Everyone can relate to this feeling — this longing for the good old days that we are sure have passed us by. For some of us, it was high school, where we lived like kings and queens as big fish in small ponds or maybe we didn’t blossom until college where that tinge of awkwardness that kept potential suitors away floated into the ether and we came into our own. Late night parties and staying up until 4 in the morning just to talk because we could.

In my mid-30’s, it’s easy for me to look back on those times and reminisce about that one time we packed 9 people into my green Dodge Avenger (3 in the front, 4 in the back, 2 in the trunk) for the 10-minute drive from our small Iowa college town to the only place that was open that time of night — the truck stop diner that never closed across the state line.

I like to think that I enjoyed those times of my capricious youth to the fullest, but even then I remember the times where I found myself sad and longing for the past or for the future.

What is it about us as humans that keeps us from savoring the moments of our life like we would each morsel of a 9-course meal prepared by a master chef?

When we are in our lives, we’re often sidetracked by just that: life. Life sometimes gets in the way of us finding beauty in ordinary. The one person who I never saw this in was Michael Scott, played so brilliantly for 7 seasons by Steve Carell. Everyone has had a Michael Scott in their life: that bad boss who just doesn’t understand the line between friendship and management. The guy who inevitably says the wrong thing, not out of malice, but out of a desperate attempt to be liked.

(Michael was always the heart and soul of The Office and why they continued the show after he left is beyond me.)

The thing about Carell’s portrayal of Michael that was so damn endearing despite his many peccadilloes was that he was one person who seemed to live in the now…to enjoy his life at every aspect. Sure, he got depressed at times, but his zest for life and the people around him made him such a likable character who, despite his obvious flaws, was just good. He believed he was an amazing basketball player and the World’s Best Boss (according to Spencer Gifts) and he fell head over heels in love with a woman who WAS THE MODEL IN AN OFFICE FURNITURE MAGAZINE.

When the executive producers decided to make Andy the boss after Michael left, I think that they hoped that he would find that same wide-eyed appreciation for his life, but even in his relationship with the adorable Erin Hannon, he couldn’t see past the end of his nose.

In the finale of the show, seeing Andy say this quote resonated with a lot of people. I remember watching the episode live accompanied by Twitter (an irony that is not lost on me) and seeing so many people tweet out that quote over and over and over again. We all have that same longing for understanding what is good about our lives and appreciating it in its time rather than six months or years or decades after the fact.

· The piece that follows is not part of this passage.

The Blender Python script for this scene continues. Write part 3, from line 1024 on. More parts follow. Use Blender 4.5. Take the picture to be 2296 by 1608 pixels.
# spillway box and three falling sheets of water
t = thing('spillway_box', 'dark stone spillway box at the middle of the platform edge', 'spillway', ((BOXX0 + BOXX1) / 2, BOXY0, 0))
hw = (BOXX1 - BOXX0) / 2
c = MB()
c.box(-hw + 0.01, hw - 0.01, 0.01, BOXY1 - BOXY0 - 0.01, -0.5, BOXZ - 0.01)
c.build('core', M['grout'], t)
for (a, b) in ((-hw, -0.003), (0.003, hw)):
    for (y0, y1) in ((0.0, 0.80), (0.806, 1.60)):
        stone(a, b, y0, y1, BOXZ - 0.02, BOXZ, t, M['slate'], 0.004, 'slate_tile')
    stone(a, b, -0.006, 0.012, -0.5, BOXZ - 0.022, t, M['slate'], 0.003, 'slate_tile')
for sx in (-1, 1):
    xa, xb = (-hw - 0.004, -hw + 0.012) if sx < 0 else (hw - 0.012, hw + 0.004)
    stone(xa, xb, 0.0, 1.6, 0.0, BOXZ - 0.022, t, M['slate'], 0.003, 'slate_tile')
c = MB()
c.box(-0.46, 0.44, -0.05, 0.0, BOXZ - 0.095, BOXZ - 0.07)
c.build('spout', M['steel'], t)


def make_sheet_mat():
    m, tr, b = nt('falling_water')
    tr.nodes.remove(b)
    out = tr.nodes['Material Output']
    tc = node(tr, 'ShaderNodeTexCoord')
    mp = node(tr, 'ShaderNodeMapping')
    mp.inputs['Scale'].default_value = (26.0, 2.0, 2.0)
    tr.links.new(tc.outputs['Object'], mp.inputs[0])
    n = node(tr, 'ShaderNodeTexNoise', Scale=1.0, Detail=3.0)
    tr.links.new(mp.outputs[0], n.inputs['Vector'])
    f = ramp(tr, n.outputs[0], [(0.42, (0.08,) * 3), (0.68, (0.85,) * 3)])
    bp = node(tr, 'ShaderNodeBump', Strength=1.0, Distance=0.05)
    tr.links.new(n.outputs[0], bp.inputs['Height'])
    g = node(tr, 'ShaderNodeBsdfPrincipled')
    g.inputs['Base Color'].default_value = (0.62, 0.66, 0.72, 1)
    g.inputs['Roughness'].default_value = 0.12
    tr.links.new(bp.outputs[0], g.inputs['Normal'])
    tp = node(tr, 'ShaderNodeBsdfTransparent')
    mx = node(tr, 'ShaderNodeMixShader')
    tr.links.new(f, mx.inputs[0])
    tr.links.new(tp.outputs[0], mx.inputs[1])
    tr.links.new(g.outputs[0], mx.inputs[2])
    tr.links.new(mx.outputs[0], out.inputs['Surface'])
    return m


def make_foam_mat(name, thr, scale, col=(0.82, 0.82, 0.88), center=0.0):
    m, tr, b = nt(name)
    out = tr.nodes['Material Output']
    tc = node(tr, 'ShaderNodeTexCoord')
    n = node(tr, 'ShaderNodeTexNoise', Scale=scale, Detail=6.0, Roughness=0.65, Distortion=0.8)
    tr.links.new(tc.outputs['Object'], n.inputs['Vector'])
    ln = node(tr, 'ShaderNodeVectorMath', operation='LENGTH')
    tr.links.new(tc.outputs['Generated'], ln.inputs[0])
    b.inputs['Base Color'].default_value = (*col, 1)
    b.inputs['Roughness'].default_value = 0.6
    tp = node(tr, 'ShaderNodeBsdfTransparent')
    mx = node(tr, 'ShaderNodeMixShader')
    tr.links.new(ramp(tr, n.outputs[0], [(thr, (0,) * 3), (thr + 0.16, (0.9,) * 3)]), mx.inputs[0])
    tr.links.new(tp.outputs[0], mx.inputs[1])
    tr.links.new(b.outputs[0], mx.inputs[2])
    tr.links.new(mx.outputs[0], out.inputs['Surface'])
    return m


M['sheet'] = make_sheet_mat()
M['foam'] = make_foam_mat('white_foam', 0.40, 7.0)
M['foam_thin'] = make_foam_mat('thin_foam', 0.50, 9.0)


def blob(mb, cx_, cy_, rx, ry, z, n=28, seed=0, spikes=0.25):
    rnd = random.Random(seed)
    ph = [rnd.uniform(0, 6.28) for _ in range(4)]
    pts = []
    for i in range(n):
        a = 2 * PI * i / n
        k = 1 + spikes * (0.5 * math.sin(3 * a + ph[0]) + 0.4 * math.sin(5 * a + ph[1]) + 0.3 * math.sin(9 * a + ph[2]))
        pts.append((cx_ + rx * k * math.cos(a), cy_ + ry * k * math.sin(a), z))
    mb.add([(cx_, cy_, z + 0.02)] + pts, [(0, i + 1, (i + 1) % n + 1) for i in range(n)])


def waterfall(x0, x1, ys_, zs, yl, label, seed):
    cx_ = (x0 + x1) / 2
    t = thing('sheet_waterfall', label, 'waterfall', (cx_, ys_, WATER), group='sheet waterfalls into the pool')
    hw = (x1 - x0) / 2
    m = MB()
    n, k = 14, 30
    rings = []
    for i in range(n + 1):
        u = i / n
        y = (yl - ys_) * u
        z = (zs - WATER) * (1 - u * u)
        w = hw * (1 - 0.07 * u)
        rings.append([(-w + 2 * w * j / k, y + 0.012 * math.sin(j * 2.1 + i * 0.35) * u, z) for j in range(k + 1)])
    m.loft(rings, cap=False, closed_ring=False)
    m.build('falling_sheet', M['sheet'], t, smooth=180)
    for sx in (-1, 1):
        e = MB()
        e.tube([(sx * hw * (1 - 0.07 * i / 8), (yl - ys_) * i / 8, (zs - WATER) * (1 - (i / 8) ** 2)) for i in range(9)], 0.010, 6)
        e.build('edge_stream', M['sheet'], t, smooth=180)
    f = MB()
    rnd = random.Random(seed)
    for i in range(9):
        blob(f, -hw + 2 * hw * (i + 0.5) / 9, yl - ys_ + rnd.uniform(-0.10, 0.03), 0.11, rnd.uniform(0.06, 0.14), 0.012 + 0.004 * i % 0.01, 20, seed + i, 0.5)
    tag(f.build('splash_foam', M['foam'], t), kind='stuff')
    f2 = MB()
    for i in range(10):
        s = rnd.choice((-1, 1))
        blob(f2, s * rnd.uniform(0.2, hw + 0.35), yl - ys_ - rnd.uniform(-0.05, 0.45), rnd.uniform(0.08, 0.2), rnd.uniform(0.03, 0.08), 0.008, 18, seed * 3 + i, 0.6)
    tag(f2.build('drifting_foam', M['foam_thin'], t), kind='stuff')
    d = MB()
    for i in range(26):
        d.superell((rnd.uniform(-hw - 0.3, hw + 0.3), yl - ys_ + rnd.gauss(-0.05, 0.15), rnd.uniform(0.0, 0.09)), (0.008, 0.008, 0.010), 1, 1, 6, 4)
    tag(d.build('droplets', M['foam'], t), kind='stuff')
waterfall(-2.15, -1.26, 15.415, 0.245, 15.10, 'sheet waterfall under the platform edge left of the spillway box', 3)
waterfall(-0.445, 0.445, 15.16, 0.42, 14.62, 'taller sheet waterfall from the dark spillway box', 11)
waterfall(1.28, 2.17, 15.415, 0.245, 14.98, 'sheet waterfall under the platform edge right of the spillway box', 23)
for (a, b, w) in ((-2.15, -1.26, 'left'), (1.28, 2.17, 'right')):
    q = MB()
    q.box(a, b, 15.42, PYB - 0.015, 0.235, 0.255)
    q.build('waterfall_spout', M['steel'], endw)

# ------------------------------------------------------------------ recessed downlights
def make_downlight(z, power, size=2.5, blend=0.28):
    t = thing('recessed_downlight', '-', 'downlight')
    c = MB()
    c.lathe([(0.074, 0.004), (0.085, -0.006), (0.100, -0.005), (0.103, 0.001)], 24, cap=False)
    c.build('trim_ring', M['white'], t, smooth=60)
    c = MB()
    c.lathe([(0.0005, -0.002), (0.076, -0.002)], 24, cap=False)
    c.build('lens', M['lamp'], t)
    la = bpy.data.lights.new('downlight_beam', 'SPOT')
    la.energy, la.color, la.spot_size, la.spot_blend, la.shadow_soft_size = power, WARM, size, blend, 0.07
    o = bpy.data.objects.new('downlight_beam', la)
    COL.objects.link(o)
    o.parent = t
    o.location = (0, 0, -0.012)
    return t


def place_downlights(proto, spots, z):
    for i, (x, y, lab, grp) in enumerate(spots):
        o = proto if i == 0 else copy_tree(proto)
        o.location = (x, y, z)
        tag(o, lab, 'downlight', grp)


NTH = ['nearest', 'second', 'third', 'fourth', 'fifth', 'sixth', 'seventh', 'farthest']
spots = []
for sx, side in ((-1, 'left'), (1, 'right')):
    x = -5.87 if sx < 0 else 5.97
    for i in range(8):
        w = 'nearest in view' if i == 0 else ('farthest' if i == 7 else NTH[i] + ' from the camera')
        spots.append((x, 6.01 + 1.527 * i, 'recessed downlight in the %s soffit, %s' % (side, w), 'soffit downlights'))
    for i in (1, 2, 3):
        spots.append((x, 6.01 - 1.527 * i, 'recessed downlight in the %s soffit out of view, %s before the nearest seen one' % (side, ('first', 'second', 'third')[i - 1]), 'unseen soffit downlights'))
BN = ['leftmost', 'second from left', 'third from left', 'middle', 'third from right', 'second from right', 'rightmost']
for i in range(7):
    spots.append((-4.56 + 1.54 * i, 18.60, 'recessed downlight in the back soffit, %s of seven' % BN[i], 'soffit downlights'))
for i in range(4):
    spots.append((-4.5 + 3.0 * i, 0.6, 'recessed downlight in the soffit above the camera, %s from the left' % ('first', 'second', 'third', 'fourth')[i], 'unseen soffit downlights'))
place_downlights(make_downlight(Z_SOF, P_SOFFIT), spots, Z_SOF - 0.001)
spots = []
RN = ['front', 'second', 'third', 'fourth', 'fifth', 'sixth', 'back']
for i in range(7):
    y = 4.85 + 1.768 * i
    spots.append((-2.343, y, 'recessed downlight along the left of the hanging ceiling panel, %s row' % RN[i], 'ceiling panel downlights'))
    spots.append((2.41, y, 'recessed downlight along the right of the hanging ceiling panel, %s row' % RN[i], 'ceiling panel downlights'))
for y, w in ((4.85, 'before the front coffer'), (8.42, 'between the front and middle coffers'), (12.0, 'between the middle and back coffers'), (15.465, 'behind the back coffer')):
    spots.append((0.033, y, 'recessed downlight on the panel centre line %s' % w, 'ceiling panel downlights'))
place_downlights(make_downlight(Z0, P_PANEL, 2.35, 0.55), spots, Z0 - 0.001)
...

But what I’ve found in my life is that you just need to make a decision to start enjoying the mundane. Find beauty in the normal. And embrace your life wherever you might find yourself. Sure, it might not be the place you thought you’d be at 36, but it sure hasn’t sucked up to this point either.

“I went to the woods to live deep and suck the marrow out of life.” — Walt Whitman, as quoted by Robin Williams in Dead Poets Society

So live deep and recognize that even at the worst, you are alive in the most amazing time mankind has ever seen.